Analysts polled by Reuters had forecast inflation to read 2.9% from 2.8% in February. Based on the monthly count, the consumer price index rose by 0.6%, the biggest increase since July 2023, but less than the expected increase of 0.7%.


The annual rate increase was driven by more expensive gasoline prices at the pump due to supply concerns and voluntary production cuts that pushed global crude oil prices higher, Statistics Canada reported. Excluding petrol, inflation slowed to 2.8% from 2.9% in February.
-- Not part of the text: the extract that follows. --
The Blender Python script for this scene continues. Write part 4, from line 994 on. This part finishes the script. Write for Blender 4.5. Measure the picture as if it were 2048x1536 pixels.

The Bank of Canada (BoC), which is trying to stabilize inflation to its 2% target, kept interest rates at 5% near a 23-year high last week, but said a cut in June was likely if the recent cooling trend in inflation continued.


Headline inflation has remained below 3% since January and is in line with the BoC's expectation of inflation readings close to 3% in the first half of 2024. CPI-median and CPI-trim – the bank's main measure of core inflation – slowed more than expected. CPI-median slowed to 2.8% from 3% in February while CPI-trim eased to 3.1% from 3.2%. Economists expect CPI-median to drop slightly to 3.0% and CPI-trim to remain at 3.2%.


The BoC raised rates by 475 basis points to a 22-year high between March 2022 and July 2023 and has maintained that level since then for six consecutive meetings in its bid to stabilize inflation. The BoC's next rate announcement is on June 5.


In March, property prices continued to put upward pressure on prices, with mortgage interest costs and the rental index accounting for the bulk of the annual increase in the all-items CPI, Statscan reported. Services inflation accelerated to 4.5% in March from 4.2% in February, driven by air transport and rentals, while goods inflation slowed slightly to 1.1% from 1.2%. Excluding volatile food and energy, prices rose by 2.9% compared with a 2.8% increase in February.